Apesar dos problemas pessoais da personagem interpretada por Anya Taylor-Joy, há um certo charme que atravessa o caminho ascendente da jogadora – que visualiza as suas jogadas mortíferas em peças que tomam forma, como num sonho, à frente dos seus olhos, no teto – em vários palcos mundiais. A realidade, lembra Dominic Cross, é, por norma, bem mais dura, sobretudo quando estamos a falar de jogadores de topo a nível mundial. “Os grandes jogadores não podem chegar a um alto nível sem um estudo diário de cinco ou seis horas, pelo menos”, diz.

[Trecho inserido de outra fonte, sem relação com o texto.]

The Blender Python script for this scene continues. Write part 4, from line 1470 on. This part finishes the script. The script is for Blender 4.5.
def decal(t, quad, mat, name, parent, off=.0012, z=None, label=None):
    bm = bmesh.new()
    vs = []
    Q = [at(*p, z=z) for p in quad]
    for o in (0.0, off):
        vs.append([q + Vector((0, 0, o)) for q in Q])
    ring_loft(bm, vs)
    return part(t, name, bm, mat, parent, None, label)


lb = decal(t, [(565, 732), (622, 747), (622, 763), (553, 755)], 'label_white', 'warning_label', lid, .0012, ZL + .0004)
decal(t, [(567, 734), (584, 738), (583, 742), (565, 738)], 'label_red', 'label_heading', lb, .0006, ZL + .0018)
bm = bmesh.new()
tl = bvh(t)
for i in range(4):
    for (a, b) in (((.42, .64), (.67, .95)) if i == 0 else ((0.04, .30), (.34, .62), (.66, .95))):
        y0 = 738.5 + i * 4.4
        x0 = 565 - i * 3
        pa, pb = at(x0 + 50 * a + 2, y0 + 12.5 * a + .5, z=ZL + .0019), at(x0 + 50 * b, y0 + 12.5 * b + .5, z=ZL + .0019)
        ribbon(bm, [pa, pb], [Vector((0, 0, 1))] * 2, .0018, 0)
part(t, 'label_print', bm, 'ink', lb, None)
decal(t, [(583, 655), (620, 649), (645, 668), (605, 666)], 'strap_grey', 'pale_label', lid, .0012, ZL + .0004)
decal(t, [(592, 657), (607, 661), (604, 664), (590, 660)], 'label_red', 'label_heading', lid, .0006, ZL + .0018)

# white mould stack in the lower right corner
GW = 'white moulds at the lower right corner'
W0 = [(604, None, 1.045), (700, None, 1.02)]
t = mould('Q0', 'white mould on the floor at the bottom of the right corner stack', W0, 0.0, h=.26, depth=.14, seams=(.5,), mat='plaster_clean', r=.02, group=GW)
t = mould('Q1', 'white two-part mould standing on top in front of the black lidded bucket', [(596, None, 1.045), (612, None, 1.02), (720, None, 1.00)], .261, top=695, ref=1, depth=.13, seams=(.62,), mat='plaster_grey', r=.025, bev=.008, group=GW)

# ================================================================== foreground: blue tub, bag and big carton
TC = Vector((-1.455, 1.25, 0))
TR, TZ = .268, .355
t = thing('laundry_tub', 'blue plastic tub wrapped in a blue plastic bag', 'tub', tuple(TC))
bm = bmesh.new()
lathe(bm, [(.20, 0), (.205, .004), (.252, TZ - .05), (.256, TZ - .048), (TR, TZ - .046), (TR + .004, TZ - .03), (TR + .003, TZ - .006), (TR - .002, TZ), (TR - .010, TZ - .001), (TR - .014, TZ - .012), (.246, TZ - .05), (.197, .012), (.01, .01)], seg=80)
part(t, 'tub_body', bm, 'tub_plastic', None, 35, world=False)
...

É preciso, também, um grande investimento. Os pais de Magnus Carlsen, por exemplo, alugaram a própria casa e venderam o carro para apostarem tudo na carreira do filho, que deixou a escola normal muito cedo (onde nem era um aluno excecional) para se focar no xadrez. “Nesse aspeto, é parecido com o que acontece, por exemplo, no ténis, com um grande investimento dos pais e a possibilidade de competir em vários torneios importantes em todo o mundo.” O caso maior de sucesso do xadrez feminino, as irmãs húngaras Polgar (Judit Polgar chegou ao top 10 e foi, até hoje, a única mulher a vencer um nº 1 mundial: Kasparov, em 2002), também resultou de um extraordinário investimento familiar. O pai, o pedagogo László Polgar, nascido em 1946, estava empenhado em provar que qualquer criança saudável pode tornar-se um génio prodigioso, em várias áreas, com a estratégia de educação certa.

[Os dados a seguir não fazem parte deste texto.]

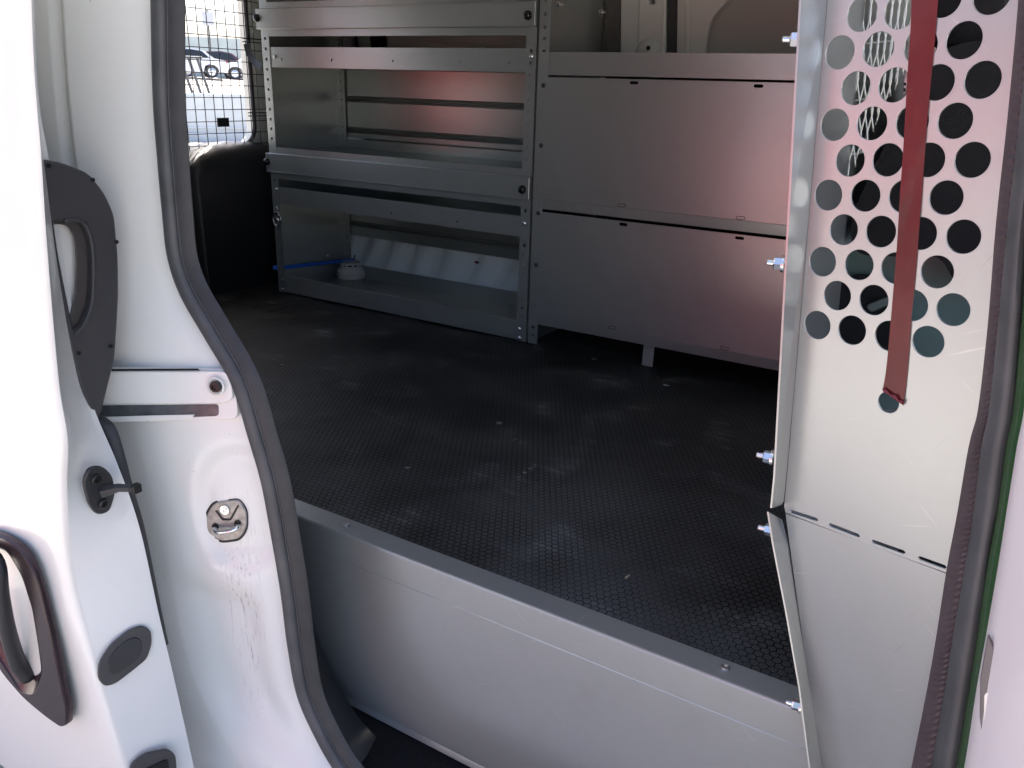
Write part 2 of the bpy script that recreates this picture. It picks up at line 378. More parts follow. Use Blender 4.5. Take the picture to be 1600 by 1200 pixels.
# ================================================================== SETTING OUTSIDE
GROUND = mat('pale_concrete_ground', (0.42, 0.40, 0.37), 0, 0.9, noise=0.25, nscale=1.5)
def gz(x): return -0.72 + (0 if x > -19 else min(1.52, (-19 - x) / 21 * 1.52))
bm = bmesh.new()
xs = [-400, -120, -60, -40, -33, -26, -19, -12, -5, -1, 2, 8, 30, 400]; ys = [-400, -40, -10, -2, 4, 12, 40, 400]
gv = [[bm.verts.new((x, y, gz(x))) for y in ys] for x in xs]
for i in range(len(xs) - 1):
    for j in range(len(ys) - 1): bm.faces.new((gv[i][j], gv[i + 1][j], gv[i + 1][j + 1], gv[i][j + 1]))
g = bm2('ground', bm, GROUND); setp(g, kind='structure', label='pale sunlit parking lot ground')

def car(name, label, loc, rz, paint, scale=1.0, group=None):
    r = root(name, label, 'car', Vector((0, 0, 0)), group)
    def prof_extrude(pts, w0, w1, y=0):
        bm = bmesh.new(); a, b = [], []
        for x, z in pts:
            k = w0 + (w1 - w0) * max(0, (z - 0.8) / 0.65)
            a.append(bm.verts.new((x, -k, z))); b.append(bm.verts.new((x, k, z)))
        n = len(pts)
        for i in range(n): bm.faces.new((a[i], a[(i + 1) % n], b[(i + 1) % n], b[i]))
        bm.faces.new(a); bm.faces.new(b[::-1]); return bm
    body = [(-2.2, .35), (-2.25, .6), (-2.15, .9), (-1.6, .98), (-1.1, 1.36), (-.5, 1.46), (.3, 1.42), (1.05, .98), (1.8, .86), (2.2, .68), (2.25, .4), (1.85, .3), (1.8, .5), (1.6, .66), (1.35, .68), (1.1, .6), (1.0, .3), (-1.0, .3), (-1.1, .6), (-1.3, .68), (-1.55, .66), (-1.75, .5), (-1.8, .3)]
    bm = prof_extrude(body, 0.86, 0.66)
    bmesh.ops.triangulate(bm, faces=[f for f in bm.faces if len(f.verts) > 4])
    bo = bm2('body', bm, paint, r)
    gl = [(-1.35, 1.0), (-1.0, 1.32), (-.45, 1.40), (.25, 1.36), (.85, 1.0)]
    bm = prof_extrude(gl, 0.875, 0.70); bm2('window', bm, CARGL, r)
    for x in (-1.42, 1.45):
        for s in (-1, 1):
            bm = bmesh.new(); lathe(bm, [(0.20, .06), (.30, .1), (.32, .08), (.32, -.1), (.2, -.1)], 20, Matrix.Translation((x, s * .79, .32)) @ Matrix.Rotation(-s * math.pi / 2, 4, 'X'))
            wh = bm2('wheel', bm, RUB, r)
            bm = bmesh.new(); lathe(bm, [(0, .07), (.06, .08), (.18, .05), (.205, .07)], 14, Matrix.Translation((x, s * .79, .32)) @ Matrix.Rotation(-s * math.pi / 2, 4, 'X'))
            bm2('rim', bm, ZINC, wh)
    for s in (-1, 1):
        bm = bmesh.new(); box(bm, 2.12, 2.22, s * .62 - .16, s * .62 + .16, .62, .76, .02); bm2('headlight', bm, WIRE, r)
        bm = bmesh.new(); box(bm, -2.24, -2.14, s * .66 - .13, s * .66 + .13, .70, .86, .02); bm2('taillight', bm, REDL, r)
    r.location = loc; r.rotation_euler = (0, 0, rz); r.scale = (scale,) * 3
    return r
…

Para responder à questão de fundo deste artigo – porque não há mais mulheres no historial dos jogadores de topo de xadrez? –, Catarina Leite responde, também, com outra pergunta: “Até há pouco tempo quem decidia educar as suas filhas para serem grandes desportistas?”. E voltamos aos fatores culturais e sociais.

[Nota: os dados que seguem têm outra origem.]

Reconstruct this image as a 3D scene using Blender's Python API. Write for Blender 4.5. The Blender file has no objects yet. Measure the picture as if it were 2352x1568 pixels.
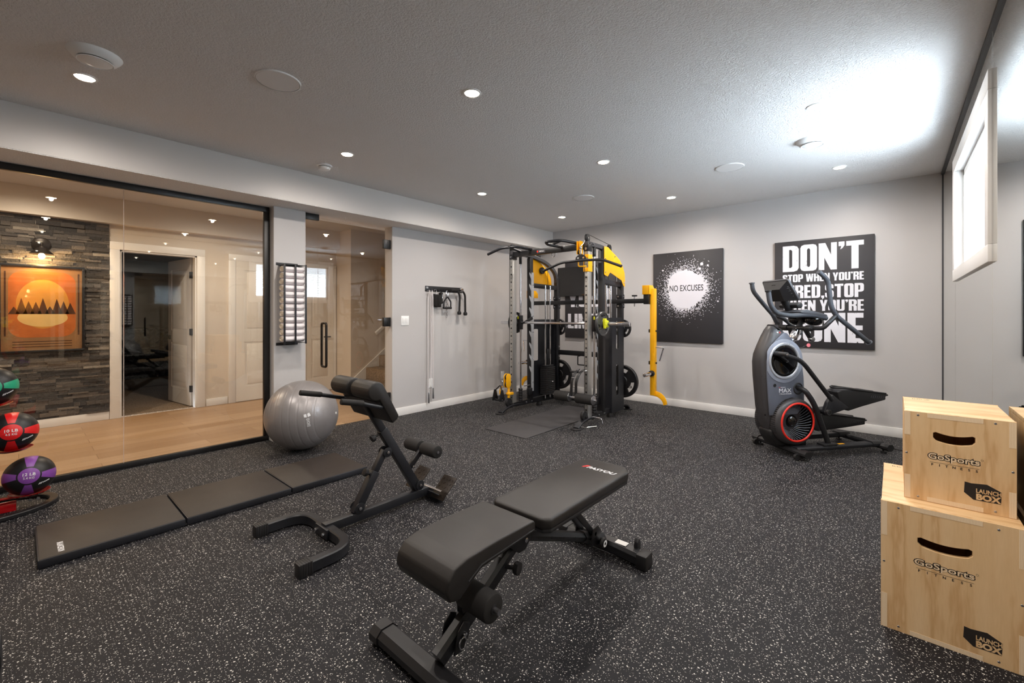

Para quando, afinal, uma Beth Harmon no mundo real? O campeão do mundo, imbatível desde 2013, Magnus Carlsen, imaginou a cena. Na sua conta de Instagram colocou uma fotomontagem em que aparece a jogar contra a protagonista da série Gambito de Dama. “I think it would be close”, escreveu. Seria renhido.
Grandes damas
Quatro mulheres que fizeram história no xadrez
Hou Yifan
n. 1994 China
É, neste momento, a melhor jogadora do mundo. Mas está em 89º no ranking geral, sendo a única mulher no top 100.
aleksandra goryachkina
n. 1998 Rússia
Com apenas 22 anos, é a segunda melhor jogadora do mundo. Num país com grandes tradições no xadrez, tem já o estatuto de melhor jogadora russa de sempre.
humpy koneru
n. 1987 Índia
Em 2002 tornou-se a mais jovem Grande Mestre de sempre (com 15 anos, 1 mês e 27 dias; recorde depois batido por Hou Yifan). É a terceira melhor jogadora da atualidade.
Nona Gaprindashvili
n. 1941 Geórgia
Em 1978 foi a primeira mulher a conseguir o estatuto de Grande Mestre dado pela FIDE (Federação Internacional de Xadrez).
Príncipes e princesas
Não é só a questão do sexismo que é levantada pela série Gambito de Dama. Muitos espectadores devem questionar-se sobre as reais hipóteses de alguém como Beth Harmon (jovem órfã problemática que nunca tinha tido qualquer aula de xadrez) conseguir entrar rapidamente em torneios, vencendo jogadores muitíssimo mais experientes. Na verdade, isso não é assim tão raro. Afinal, uma das maravilhas deste velho jogo é mesmo essa: há sempre caminhos por explorar e cada nova geração vai sabendo encontrá-los. Investigações recentes provam que há uma melhoria na qualidade do jogo de década para década e que os grandes jogadores atingem o pico muito cedo nas suas carreiras (a partir dos 30 anos é incomum haver grandes melhorias). No xadrez é possível um miúdo imberbe (ou uma miúda!) ainda desconhecido/a bater-se de igual para igual com um prestigiado mestre. Foi isso que aconteceu, afinal, com o melhor jogador da atualidade, o norueguês Magnus Carlsen, 29 anos, o mais jovem de sempre a atingir o primeiro lugar no ranking da FIDE (aos 19 anos). Desde que, em 2013, ganhou ao indiano Viswanathan Anand (21 anos mais velho do que ele) nunca mais deixou de ser o campeão mundial.